Why does the inner temp of the printer seem to effect this so repeatably?
Could this be a heat-creep issue?
I don’t think I believe the chamber temp is enough to cause any mechanical issues. The fact that it is repeatable- failing when above 42-43c, and working fine when below, seems to point fingers at the hotend doesnt it?
ASA/ABS contracts when cooled, which propagates in warping, resulting in some cases lifting from plate, deforming parts, layers detaching.
Higher chamber temps (including from preheating pre-print, and during print) help a bit to alleviate those issues from excessive cooling at wrong times. Given that X1E with built-in chamber heater can go upto 60C, i’d say that such temps should be safe for most stuff in printer. Not as if no or insufficient cooling is answer, but varying and/or wrong/excessive cooling at wrong times often messes asa/abs prints success/quality.
My “abs routine” usually is:
plate temps at least 100C (and maybe also higher nozzle/print temps). Use brims/mouse-ears.
if large printed part, add plate clamps
disable aux, and especially chamber fan (to really disable later worth enabling filtering extension in nozzle/printer, and then set speeds to zero for appeared exhaust (chamber) fan in filament profile, otherwise seen it kicking in from time to time). Helps with non uniform one-side cooling and rising overall chamber temps
preheat pre-print at least 45C
consider evening out min/max cooling to reduce varying cooling/warping induced artifacts on sidewalls (and min layer time at least 15s). If overhangs are acceptable at less cooling, their cooling aswell to that of averaged. Lesser chamber/print temps (uninsulated chamber) - part fan below averaged half, higher chamber temps - a bit more part fan.
dry filament - best filament.
If one has added some extra heat insulation to printer, possibly average print temps in chamber might linger around 58-63C, and also preheating (manual plate temps set to max + enable aux fan) happens faster.
@JonRaymond, can you also mention your bed temperature (100?) and fan speeds like the the part fan min and max speed, the auxiliary fan, and the chamber fan while printing and after printing?
The fan settings are still set to default. As seen in the pictures the Part cooling fan is the only one active while printing and usually is about 30%.
I manually turn on the Aux fan as I find this helps to speed up preheating the chamber. The printer turns it off when it starts the print.
Preheating to 43c should be fine. My printers seem to level out at about 50c so that’s where most prints start at cause I often get called away before starting the print.
I don’t use the chamber fan during or after the print.
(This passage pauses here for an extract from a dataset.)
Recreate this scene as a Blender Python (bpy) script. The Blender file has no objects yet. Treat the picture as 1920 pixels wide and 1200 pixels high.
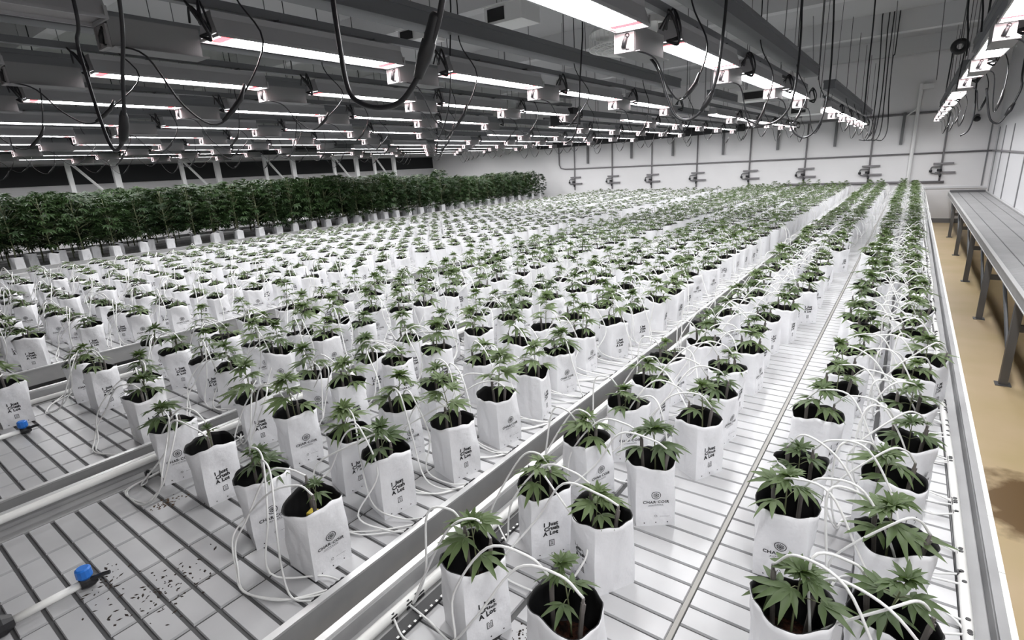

The latest Bambu update changed some of the default fans for ABS/ASA. These are its latest default settings:
Part fan max fan speed threshold: 50%
Auxiliary fan: 0%
Chamber fan while printing: 70%
Chamber fan after printing: 70%
I changed my settings to:
Part fan max fan speed threshold: 30%
Auxiliary fan: 0%
Chamber fan while printing: 10%
Chamber fan after printing: 70%
Do you think having the chamber fan on after printing might cause issues?
I am pretty sure that the changes Bambu made to the fans are what’s causing people their problems. I think if they change the fan speeds to what you posted or to what I wrote above, they will solve their ABS/ASA issues.
Several people in the past have suggested setting the bed to 100C for ABS/ASA. For the part I was printing, I tried with the default 90 and the part (pretty short part) had a very slight warp on the right side, I tried a regular brim with the 0.1 spacing and it also warped the same. I then tried 100C without a brim and there was no warping at all. I didn’t bother trying the 0 spacing brim since the 100C bed worked well.
I hate the 70% default they put on. The last thick ASA part I made showed cracking the middle of the part, I believe because of that.
I’ve noticed they have been changing the fan settings on ASA for the last few months. Some good, some terrible. You really have to scour the cooling tab before printing anything challenging right now.